Mahamadi Tassembédo, DG du Centre national pour la propriété intellectuelle: Il faut dire que la mission principale du CNPI est d’accompagner les acteurs économiques, toutes tendances confondues, à acquérir des droits sur tout ce qu’ils ont eu à inventer ou innover. Que ça soit sur le plan de l’invention, de l’esthétique, des marques de produits ou des noms des entreprises. Nous les aidons aussi à mieux exploiter ces actifs matériels dont les entreprises disposent.
Quel est à ce jour le nombre d’entreprises que le CNPI accompagne pour la protection des noms commerciaux, la forme des créations, les noms des produits ou les technologies développées?
250 entreprises, toutes tendances confondues, par an.
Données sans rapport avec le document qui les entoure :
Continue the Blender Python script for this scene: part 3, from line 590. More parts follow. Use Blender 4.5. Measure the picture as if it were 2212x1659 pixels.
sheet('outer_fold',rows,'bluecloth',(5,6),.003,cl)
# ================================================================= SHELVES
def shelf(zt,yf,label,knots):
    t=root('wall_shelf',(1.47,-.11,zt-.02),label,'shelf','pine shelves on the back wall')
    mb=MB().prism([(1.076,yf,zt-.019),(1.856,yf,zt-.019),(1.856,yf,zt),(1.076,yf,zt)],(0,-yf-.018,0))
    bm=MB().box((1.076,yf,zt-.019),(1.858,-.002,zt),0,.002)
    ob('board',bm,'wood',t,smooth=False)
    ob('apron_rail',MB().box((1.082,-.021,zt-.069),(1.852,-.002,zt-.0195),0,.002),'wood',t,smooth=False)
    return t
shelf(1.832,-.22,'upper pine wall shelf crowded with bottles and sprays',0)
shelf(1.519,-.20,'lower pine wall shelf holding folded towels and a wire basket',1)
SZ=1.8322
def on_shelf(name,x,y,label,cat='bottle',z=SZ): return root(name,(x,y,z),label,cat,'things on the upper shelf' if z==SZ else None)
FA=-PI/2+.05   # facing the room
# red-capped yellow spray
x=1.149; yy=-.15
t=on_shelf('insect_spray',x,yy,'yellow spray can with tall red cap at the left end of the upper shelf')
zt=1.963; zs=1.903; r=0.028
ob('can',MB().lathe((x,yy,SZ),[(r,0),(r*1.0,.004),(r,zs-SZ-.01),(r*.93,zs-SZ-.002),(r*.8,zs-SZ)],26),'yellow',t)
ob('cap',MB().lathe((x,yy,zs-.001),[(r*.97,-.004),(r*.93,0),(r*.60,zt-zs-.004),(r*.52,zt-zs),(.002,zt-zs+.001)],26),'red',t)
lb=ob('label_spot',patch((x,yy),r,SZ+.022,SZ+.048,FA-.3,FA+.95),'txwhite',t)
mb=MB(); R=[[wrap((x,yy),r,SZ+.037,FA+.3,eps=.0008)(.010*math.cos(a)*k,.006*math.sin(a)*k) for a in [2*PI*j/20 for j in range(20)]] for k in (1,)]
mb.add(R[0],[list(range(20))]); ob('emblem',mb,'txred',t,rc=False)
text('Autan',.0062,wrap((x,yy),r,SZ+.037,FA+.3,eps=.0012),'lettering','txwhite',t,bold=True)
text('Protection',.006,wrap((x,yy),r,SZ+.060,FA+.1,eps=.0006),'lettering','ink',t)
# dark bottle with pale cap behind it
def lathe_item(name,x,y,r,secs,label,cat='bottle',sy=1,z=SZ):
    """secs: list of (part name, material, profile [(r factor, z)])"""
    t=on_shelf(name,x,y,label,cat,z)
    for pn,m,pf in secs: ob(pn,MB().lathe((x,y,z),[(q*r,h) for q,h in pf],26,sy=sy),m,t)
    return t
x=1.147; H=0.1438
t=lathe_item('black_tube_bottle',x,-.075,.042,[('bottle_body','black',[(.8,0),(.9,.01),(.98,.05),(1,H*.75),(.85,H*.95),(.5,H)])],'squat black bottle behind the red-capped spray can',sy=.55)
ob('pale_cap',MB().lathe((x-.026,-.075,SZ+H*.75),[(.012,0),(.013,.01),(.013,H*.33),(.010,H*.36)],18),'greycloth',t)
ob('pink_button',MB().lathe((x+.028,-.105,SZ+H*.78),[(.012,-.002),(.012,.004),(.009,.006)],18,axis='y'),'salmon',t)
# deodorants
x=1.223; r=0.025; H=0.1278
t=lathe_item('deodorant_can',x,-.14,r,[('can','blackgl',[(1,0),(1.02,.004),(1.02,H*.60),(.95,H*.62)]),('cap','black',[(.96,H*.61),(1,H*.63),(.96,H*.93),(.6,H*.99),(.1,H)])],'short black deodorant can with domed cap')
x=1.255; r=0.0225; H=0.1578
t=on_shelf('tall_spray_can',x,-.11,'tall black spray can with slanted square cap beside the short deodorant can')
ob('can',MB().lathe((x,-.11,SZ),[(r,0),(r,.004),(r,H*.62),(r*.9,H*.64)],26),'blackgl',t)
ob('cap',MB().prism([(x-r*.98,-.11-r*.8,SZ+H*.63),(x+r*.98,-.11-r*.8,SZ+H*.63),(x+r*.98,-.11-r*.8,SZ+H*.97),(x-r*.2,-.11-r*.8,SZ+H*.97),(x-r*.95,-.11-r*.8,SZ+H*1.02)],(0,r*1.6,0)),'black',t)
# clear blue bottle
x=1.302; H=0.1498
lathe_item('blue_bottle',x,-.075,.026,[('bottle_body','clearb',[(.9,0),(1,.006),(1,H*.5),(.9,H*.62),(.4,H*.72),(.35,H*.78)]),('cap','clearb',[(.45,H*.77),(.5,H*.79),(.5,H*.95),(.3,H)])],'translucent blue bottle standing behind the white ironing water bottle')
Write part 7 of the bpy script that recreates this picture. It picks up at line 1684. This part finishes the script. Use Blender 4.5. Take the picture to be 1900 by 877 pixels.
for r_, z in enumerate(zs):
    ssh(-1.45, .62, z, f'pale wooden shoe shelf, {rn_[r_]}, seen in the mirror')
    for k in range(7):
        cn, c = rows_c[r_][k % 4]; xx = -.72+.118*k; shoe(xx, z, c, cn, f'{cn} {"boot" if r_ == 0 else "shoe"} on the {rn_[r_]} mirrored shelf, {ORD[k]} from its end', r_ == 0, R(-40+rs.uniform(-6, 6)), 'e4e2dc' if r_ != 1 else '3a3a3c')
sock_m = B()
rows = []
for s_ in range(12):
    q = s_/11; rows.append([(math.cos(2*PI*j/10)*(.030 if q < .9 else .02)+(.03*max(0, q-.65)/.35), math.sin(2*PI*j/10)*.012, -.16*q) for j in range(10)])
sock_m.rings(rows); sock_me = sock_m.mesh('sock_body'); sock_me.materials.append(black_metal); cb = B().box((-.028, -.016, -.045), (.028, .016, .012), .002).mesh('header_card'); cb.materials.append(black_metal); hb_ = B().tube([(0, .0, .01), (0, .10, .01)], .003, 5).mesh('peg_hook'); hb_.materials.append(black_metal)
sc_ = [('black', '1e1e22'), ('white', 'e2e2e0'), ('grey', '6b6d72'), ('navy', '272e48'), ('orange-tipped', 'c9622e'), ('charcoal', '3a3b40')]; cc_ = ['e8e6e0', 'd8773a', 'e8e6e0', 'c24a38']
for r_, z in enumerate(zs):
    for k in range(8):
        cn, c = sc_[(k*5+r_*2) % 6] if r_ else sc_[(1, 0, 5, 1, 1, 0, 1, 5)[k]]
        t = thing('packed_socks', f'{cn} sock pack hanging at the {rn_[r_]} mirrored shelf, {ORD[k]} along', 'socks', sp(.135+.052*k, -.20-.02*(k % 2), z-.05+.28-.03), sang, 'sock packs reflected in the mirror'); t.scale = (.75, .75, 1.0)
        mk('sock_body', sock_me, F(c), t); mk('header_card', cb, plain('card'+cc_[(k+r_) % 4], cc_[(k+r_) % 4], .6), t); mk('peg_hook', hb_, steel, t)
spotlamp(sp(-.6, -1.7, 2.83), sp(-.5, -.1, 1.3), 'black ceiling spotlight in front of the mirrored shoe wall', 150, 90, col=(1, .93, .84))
C’est très faible mais c’est la tendance au niveau de l’OAPI.
Est-ce que le CNPI enregistre à son niveau, des plaintes sur des cas de contrefaçon de logo, d’usurpation d’une marque déposée entre entreprises installées au Burkina Faso?
Le CNPI enregistre chaque deux jours, des plaintes sur des copies, des imitations, des reproductions soit disant illicites d’un de ses actifs immatériels (le nom de son entreprise, la forme de ses objets, le nom de ses produits ou service). Malheureusement, tous nos plaignants viennent dès qu’il y a un problème et en ce moment, c’est déjà tard. Dés lors que vous avez mûri votre idée, vous l’avez matérialisée avant que cela soit diffusé, l’idéal c’est de vous entourer des garde-fous nécessaires pour éviter que quelqu’un ne se réclame propriétaire.